As a special resolution:
"That, for the purposes of Section 209 of the Companies Act, 1990 (and, from its commencement, Section 1078 of the Companies Act 2014), the re-issue price range at which any treasury share (as defined by Section 209 and from its commencement, Section 106 of the Companies Act 2014) for the time being may be re-issued off-market shall be as follows:
(i) the maximum price (exclusive of expenses) at which a treasury share may be re-issued offmarket shall be an amount equal to 120 per cent of the Appropriate Price;
(ii) the minimum price (exclusive of expenses) at which a treasury share may be re-issued offmarket shall be the nominal value of the share where such a share is required to satisfy an obligation under an employee share scheme (as defined by the listing rules of the Irish Stock Exchange Limited) operated by the Company, or in all other cases shall be an amount equal to 95 per cent of the Appropriate Price (provided always that no treasury share shall be issued at a price lower than its nominal value);
(iii) for the purposes of sub-paragraphs (i) and (ii), the expression "Appropriate Price" shall mean the average of the Relevant Price for shares of the class of which such treasury share is to be re-issued for the five business days before the day on which the treasury share is reissued or if on any business day there shall be no dealing of shares, the Relevant Price shall be determined by such other method as the Directors shall determine, in their sole discretion, to be fair and reasonable;
(iv) for the purposes of this resolution "Relevant Price" shall have the same meaning as in Resolution 8; and
(v) the authority hereby conferred shall expire at the conclusion of the next AGM of the Company or (if earlier) 19 November 2016 unless previously varied, revoked or renewed.

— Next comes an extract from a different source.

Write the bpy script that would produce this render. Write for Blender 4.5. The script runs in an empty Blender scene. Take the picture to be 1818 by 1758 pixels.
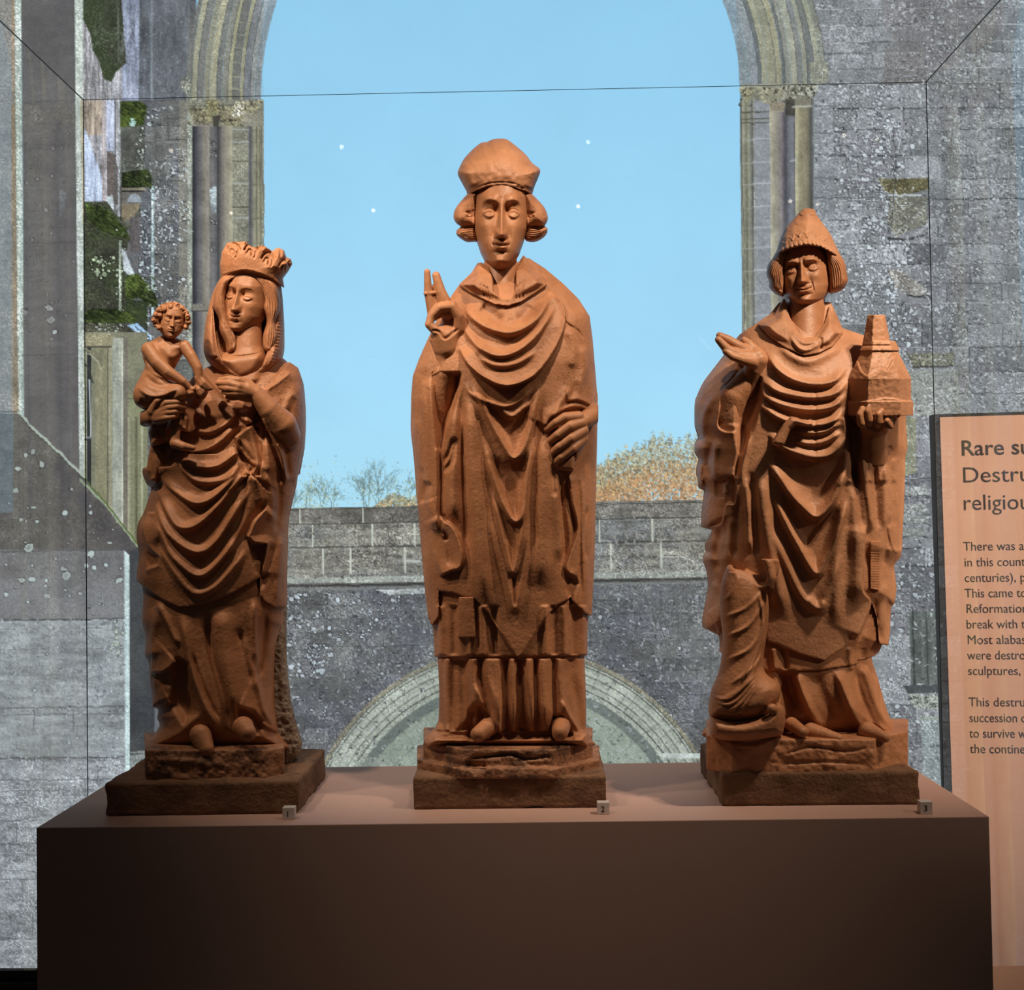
import bpy, bmesh, math, random
import numpy as np
from mathutils import Vector, Matrix

SC = bpy.context.scene
COL = SC.collection
rng = np.random.default_rng(7)
random.seed(7)

# ------------------------------------------------------------------ camera, world, lights, exposure
PW, PH, FPX = 1818.0, 1758.0, 2000.0
EYE = 1.50
YAW, PITCH, ROLL = 0.0142, 0.0242, 0.0156


def _rot():
    cy, sy = math.cos(YAW), math.sin(YAW)
    cp, sp = math.cos(PITCH), math.sin(PITCH)
    cr, sr = math.cos(ROLL), math.sin(ROLL)
    rz = np.array([[cy, -sy, 0], [sy, cy, 0], [0, 0, 1]])
    rx = np.array([[1, 0, 0], [0, cp, -sp], [0, sp, cp]])
    ry = np.array([[cr, 0, sr], [0, 1, 0], [-sr, 0, cr]])
    return rz @ rx @ ry                      # columns: right, forward, up


CR = _rot()
cam = bpy.data.cameras.new('camera')
cam.sensor_fit = 'HORIZONTAL'
cam.sensor_width = 36.0
cam.lens = 36.0 * FPX / PW
cam.clip_start = 0.05
cam_ob = bpy.data.objects.new('camera', cam)
COL.objects.link(cam_ob)
mm = Matrix.Identity(4)
for i in range(3):
    mm[i][0] = CR[i, 0]
    mm[i][1] = CR[i, 2]
    mm[i][2] = -CR[i, 1]
mm[2][3] = EYE
cam_ob.matrix_world = mm
SC.camera = cam_ob

world = bpy.data.worlds.new('gallery_dark')
world.use_nodes = True
world.node_tree.nodes['Background'].inputs[0].default_value = (1.0, 0.82, 0.7, 1)
world.node_tree.nodes['Background'].inputs[1].default_value = 0.022
SC.world = world

SC.view_settings.view_transform = 'Standard'
SC.view_settings.look = 'None'
SC.view_settings.gamma = 1.0
SC.view_settings.use_curve_mapping = False
SC.view_settings.exposure = 0.0
SC.cycles.max_bounces = 10
SC.cycles.transparent_max_bounces = 16
SC.cycles.sample_clamp_indirect = 4.0
SC.cycles.use_denoising = True

# gallery spotlights plus an added panel lamp: (x, y, z above eye, aim point, watts)
LAMPS = [
    ((-0.906, 1.33, 0.972), (-0.50, 1.78, 0.30), 29, 58),
    ((-0.465, 1.33, 0.972), (-0.30, 1.78, 0.34), 33, 62),
    ((0.169, 1.33, 0.972), (0.02, 1.78, 0.36), 27, 58),
    ((0.822, 1.33, 0.975), (0.47, 1.78, 0.28), 40, 60),
    ((2.20, 0.60, 1.10), (0.95, 2.10, -0.10), 330, 36),  # added lamp, out of view, put in to brighten the text panel
    ((0.905, 1.33, 0.965), (0.34, 1.80, -0.42), 34, 46),
]
for k, (p, a, w, cone) in enumerate(LAMPS):
    ld = bpy.data.lights.new('spot_beam', 'SPOT')
    ld.energy = w
    ld.color = (1.0, 0.77, 0.57)
    ld.spot_size = math.radians(cone)
    ld.spot_blend = 1.0
    ld.shadow_soft_size = 0.022
    lo = bpy.data.objects.new('spot_beam', ld)
    COL.objects.link(lo)
    P = Vector((p[0], p[1], p[2] + EYE))
    A = Vector((a[0], a[1], a[2] + EYE))
    lo.location = P + (A - P).normalized() * 0.03
    lo.rotation_euler = (A - P).to_track_quat('-Z', 'Y').to_euler()


# ------------------------------------------------------------------ measuring: pixel of the photograph -> point of the place
def ray(px, py):
    px = np.asarray(px, float)
    py = np.asarray(py, float)
    a = (px - PW / 2) / FPX
    b = -(py - PH / 2) / FPX
    v = [CR[i, 0] * a + CR[i, 1] + CR[i, 2] * b for i in range(3)]
    return v


def at(px, py, Y):
    v = ray(px, py)
    k = Y / v[1]
    return np.stack([v[0] * k, v[1] * k, v[2] * k + EYE], axis=-1)


def on_height(px, py, z):
    v = ray(px, py)
    k = (z - EYE) / v[2]
    return np.array([float(v[0] * k), float(v[1] * k), z])


# ------------------------------------------------------------------ objects
def tag(o, label=None, cat=None, group=None, kind=None):
    if label:
        o['label'] = label
    if cat:
        o['category'] = cat
    if group:
        o['group'] = group
    if kind:
        o['kind'] = kind
    return o


def empty(name, loc, rz=0.0):
    o = bpy.data.objects.new(name, None)
    o.empty_display_size = 0.05
    COL.objects.link(o)
    o.location = loc
    o.rotation_euler = (0, 0, rz)
    return o


def mesh_np(name, V, F, mat, parent=None, origin=None, smooth=True):
    """one mesh object from numpy vertices (world) and quads; origin is subtracted"""
    V = np.asarray(V, np.float32)
    if origin is not None:
        V = V - np.asarray(origin, np.float32)
    F = np.asarray(F, np.int32)
    me = bpy.data.meshes.new(name)
    n, m, k = len(V), len(F), F.shape[1]
    me.vertices.add(n)
    me.vertices.foreach_set('co', V.ravel())
    me.loops.add(m * k)
    me.loops.foreach_set('vertex_index', F.ravel())
    me.polygons.add(m)
    me.polygons.foreach_set('loop_start', np.arange(0, m * k, k, dtype=np.int32))
    me.polygons.foreach_set('loop_total', np.full(m, k, np.int32))
    me.update(calc_edges=True)
    me.validate()
    me.polygons.foreach_set('use_smooth', np.full(len(me.polygons), bool(smooth)))
    me.materials.append(mat)
    o = bpy.data.objects.new(name, me)
    COL.objects.link(o)
    if parent is not None:
        o.parent = parent
    elif origin is not None:
        o.location = origin
    return o


def bm_obj(name, bm, mat, parent=None, loc=None, smooth=False):
    me = bpy.data.meshes.new(name)
    bm.normal_update()
    bm.to_mesh(me)
    bm.free()
    me.materials.append(mat)
    for p in me.polygons:
        p.use_smooth = smooth
    o = bpy.data.objects.new(name, me)
    COL.objects.link(o)
    if loc is not None:
        o.location = loc
    if parent is not None:
        o.parent = parent
    return o


def add_box(bm, lo, hi, bevel=0.0):
    r = bmesh.ops.create_cube(bm, size=1.0)
    vs = r['verts']
    for v in vs:
        v.co = Vector([lo[i] + (hi[i] - lo[i]) * (v.co[i] + 0.5) for i in range(3)])
    if bevel > 0:
        es = list({e for v in vs for e in v.link_edges})
        bmesh.ops.bevel(bm, geom=es, offset=bevel, segments=2, affect='EDGES', profile=0.6)


def add_cyl(bm, p0, p1, r0, r1, seg=24):
    p0, p1 = Vector(p0), Vector(p1)
    d = p1 - p0
    r = bmesh.ops.create_cone(bm, cap_ends=True, segments=seg, radius1=r0, radius2=r1, depth=d.length)
    q = d.to_track_quat('Z', 'Y').to_matrix().to_4x4()
    q.translation = (p0 + p1) / 2
    bmesh.ops.transform(bm, matrix=q, verts=r['verts'])


# ------------------------------------------------------------------ materials
def lin(r, g, b):
    f = lambda c: (c / 255 / 12.92) if c / 255 <= 0.04045 else ((c / 255 + 0.055) / 1.055) ** 2.4
    return (f(r), f(g), f(b), 1.0)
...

The Company or any subsidiary may before such expiry make a contract for the re-issue of treasury shares which would or might be wholly or partly executed after such expiry and may make a re-issue of treasury shares pursuant to any such contract as if the authority hereby conferred had not expired."
As a special resolution:
"That, in accordance with the Shareholders' Rights (Directive 2007/36/EC) Regulations 2009, a general meeting of the Company, other than an annual general meeting or a general meeting for the passing of a special resolution, may be called on 14 days' notice."